City leaders estimate those job losses could affect 4,000 to 6,000 other jobs in Janesville, Wis., such as suppliers and restaurant workers who depend on the plant for business.

JANESVILLE, Wis. (AP) -- This hard-scrabble city's General Motors plant has withstood storms, the Great Depression and a world war. But it couldn't survive high gas prices.

GM announced Monday it would shut down the plant in two phases. Sport utility vehicle production will end Dec. 23, leaving about 1,200 people out of work. About 40 workers will stay on through May or June to complete a light truck order for Isuzu. Then the doors to the sprawling complex will close.

City leaders estimate those job losses could affect 4,000 to 6,000 other jobs in Janesville such as suppliers and restaurant workers who depend on the plant for business.

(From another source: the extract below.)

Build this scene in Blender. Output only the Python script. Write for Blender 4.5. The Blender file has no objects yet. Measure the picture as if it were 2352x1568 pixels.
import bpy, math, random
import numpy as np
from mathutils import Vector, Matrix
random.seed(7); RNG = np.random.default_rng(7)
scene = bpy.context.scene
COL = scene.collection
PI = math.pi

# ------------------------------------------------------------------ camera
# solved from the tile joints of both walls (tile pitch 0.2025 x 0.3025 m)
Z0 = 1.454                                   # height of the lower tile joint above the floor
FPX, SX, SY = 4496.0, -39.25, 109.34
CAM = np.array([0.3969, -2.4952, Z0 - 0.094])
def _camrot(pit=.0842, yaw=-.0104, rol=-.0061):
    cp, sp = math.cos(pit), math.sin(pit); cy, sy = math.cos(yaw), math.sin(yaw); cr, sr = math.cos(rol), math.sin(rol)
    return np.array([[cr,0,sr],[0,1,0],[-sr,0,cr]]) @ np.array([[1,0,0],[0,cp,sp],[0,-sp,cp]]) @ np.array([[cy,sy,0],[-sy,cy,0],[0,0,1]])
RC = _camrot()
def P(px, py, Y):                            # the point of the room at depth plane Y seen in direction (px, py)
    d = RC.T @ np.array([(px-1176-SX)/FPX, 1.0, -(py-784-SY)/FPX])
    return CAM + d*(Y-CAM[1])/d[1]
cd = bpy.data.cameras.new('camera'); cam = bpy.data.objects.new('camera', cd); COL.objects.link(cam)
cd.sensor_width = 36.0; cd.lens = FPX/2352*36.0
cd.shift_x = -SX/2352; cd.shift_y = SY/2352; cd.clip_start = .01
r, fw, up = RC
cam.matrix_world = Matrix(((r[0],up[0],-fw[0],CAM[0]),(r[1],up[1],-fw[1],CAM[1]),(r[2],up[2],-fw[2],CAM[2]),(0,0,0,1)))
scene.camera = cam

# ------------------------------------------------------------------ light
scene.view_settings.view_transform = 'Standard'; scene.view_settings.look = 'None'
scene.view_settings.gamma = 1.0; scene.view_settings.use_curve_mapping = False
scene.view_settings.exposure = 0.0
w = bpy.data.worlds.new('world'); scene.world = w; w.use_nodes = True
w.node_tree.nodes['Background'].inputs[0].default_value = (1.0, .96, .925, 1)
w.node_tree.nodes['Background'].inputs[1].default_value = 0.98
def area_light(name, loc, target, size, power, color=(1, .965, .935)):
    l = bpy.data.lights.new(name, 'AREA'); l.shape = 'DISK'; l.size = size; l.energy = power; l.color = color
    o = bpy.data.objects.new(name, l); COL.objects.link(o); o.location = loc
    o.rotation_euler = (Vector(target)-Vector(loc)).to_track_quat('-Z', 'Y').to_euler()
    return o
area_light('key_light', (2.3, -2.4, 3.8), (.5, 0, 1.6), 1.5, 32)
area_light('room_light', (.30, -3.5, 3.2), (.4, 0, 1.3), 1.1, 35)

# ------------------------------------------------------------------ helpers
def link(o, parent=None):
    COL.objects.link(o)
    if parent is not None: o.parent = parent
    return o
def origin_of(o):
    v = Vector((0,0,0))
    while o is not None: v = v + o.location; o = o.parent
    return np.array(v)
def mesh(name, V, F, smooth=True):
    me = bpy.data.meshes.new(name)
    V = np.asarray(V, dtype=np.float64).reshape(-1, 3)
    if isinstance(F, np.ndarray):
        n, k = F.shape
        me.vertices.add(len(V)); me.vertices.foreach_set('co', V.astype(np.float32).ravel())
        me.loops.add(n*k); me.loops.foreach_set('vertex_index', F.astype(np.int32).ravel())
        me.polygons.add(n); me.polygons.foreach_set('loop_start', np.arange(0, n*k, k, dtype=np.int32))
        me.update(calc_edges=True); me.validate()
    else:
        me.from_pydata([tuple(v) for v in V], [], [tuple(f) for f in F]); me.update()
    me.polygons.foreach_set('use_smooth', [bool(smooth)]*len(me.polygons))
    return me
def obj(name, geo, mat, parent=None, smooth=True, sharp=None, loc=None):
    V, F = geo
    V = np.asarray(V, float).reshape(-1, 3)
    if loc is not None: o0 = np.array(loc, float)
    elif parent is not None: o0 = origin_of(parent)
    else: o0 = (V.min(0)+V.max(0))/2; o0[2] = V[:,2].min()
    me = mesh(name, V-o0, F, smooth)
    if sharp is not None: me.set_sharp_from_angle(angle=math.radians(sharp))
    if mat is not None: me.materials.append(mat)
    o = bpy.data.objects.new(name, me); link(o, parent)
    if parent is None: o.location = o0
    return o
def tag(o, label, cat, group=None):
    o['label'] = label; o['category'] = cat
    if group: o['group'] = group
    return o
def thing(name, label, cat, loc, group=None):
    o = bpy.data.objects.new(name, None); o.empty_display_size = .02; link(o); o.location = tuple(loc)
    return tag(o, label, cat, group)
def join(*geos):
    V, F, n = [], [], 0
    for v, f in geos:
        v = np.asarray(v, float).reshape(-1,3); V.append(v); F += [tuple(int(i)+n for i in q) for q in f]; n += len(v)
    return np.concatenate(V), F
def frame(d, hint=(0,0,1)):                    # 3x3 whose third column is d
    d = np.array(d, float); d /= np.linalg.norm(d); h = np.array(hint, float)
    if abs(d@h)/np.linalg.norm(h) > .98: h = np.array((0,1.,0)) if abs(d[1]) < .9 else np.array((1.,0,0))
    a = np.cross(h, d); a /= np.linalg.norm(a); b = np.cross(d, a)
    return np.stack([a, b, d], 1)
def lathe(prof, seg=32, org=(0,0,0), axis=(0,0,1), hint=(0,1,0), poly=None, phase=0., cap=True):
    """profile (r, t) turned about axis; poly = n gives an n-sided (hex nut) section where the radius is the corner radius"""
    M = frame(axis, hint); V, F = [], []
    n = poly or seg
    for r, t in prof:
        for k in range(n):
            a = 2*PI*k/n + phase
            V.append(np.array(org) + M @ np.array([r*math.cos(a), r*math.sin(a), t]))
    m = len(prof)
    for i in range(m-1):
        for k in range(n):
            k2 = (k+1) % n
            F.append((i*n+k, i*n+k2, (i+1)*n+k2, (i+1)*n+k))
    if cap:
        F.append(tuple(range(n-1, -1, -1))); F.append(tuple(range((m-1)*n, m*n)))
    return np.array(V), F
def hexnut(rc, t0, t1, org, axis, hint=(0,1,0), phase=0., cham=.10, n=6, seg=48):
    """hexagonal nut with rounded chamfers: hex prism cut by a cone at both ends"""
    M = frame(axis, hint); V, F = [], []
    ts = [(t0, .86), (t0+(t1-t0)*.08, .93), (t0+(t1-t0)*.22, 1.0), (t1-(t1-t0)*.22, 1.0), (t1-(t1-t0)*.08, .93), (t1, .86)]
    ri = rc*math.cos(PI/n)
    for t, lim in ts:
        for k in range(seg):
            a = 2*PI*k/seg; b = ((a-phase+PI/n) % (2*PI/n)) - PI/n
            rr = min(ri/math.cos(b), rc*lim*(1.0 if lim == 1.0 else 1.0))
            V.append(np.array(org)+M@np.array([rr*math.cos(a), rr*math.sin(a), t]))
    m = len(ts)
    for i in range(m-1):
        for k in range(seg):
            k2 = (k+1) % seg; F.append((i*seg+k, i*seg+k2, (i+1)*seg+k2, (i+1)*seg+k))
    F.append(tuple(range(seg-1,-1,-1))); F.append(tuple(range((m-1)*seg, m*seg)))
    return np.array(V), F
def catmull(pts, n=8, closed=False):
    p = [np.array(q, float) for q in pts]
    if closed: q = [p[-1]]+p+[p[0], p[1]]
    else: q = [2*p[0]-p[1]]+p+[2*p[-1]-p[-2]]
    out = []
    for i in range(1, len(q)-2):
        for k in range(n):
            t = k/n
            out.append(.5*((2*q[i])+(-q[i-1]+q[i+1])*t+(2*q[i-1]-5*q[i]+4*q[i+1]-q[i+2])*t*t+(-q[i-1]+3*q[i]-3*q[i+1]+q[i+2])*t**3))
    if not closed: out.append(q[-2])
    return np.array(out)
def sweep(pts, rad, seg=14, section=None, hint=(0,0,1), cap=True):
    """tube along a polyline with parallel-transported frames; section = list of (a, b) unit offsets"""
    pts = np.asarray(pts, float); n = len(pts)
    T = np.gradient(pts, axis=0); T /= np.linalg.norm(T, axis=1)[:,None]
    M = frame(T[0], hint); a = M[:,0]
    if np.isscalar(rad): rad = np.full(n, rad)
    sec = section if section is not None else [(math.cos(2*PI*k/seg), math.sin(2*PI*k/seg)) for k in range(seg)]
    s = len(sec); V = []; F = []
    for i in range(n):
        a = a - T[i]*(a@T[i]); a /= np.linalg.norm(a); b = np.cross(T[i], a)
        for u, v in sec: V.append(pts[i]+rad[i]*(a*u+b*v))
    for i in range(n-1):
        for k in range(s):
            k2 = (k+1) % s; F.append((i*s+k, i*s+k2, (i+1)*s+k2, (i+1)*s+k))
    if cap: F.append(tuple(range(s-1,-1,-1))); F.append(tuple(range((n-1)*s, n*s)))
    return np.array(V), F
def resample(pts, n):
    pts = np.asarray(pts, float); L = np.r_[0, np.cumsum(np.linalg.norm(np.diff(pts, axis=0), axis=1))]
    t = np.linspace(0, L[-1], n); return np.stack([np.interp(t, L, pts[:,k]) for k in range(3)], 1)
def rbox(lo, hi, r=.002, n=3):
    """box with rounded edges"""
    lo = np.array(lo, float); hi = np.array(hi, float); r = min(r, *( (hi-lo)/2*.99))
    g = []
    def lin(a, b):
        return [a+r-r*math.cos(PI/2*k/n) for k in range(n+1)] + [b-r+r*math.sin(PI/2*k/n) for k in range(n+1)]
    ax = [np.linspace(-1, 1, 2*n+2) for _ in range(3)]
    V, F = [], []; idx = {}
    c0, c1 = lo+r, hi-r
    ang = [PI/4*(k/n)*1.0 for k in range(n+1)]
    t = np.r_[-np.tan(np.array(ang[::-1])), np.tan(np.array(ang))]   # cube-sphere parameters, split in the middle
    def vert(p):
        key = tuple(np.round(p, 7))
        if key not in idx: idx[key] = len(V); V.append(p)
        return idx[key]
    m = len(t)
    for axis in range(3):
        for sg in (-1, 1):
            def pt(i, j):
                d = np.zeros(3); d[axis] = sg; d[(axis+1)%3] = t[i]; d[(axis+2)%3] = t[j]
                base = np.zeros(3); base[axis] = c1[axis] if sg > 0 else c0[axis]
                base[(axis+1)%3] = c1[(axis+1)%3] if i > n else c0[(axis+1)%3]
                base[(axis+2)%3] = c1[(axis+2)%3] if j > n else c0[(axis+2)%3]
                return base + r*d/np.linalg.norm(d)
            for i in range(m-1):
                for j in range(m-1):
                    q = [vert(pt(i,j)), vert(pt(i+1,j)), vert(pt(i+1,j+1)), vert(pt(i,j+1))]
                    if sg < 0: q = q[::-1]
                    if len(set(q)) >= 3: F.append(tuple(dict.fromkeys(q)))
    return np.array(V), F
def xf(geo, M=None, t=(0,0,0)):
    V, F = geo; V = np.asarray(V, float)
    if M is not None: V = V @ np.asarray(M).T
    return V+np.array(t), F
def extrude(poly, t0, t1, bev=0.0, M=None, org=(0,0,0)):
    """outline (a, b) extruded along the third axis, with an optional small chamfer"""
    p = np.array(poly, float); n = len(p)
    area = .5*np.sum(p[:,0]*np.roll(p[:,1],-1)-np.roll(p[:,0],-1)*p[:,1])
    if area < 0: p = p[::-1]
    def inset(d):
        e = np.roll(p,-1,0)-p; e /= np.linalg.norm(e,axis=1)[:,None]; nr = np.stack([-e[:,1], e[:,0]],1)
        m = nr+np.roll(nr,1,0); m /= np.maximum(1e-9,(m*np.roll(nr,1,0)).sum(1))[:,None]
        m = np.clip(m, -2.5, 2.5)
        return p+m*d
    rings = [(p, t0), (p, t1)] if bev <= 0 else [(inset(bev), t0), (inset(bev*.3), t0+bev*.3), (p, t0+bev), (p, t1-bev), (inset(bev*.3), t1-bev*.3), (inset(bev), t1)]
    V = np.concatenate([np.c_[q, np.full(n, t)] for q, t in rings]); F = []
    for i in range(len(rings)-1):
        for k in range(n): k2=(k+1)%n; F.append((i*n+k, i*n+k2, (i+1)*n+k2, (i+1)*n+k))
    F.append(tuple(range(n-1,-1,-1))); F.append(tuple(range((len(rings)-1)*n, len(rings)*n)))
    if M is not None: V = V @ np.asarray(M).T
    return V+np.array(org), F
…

"Obviously, it makes me heartsick," said City Council President Amy Loasching, a plant worker herself.

The plant has been a fixture in Janesville, a blue-collar city of 60,000 about 45 miles south of Madison, for most of the past century, employing generations of residents. But rumors have been swirling for years GM planned to shut it down. Rounds of buyouts and layoffs in recent years only stoked those fears.

In June GM finally announced the plant would be among four to close by 2010, saying high gas prices had hurt SUV sales. Monday's announcement set a hard date.

State and local officials promised Monday to keep trying to persuade GM to retool the plant for a new line of vehicles, but workers and others here greeted the news with grim acceptance.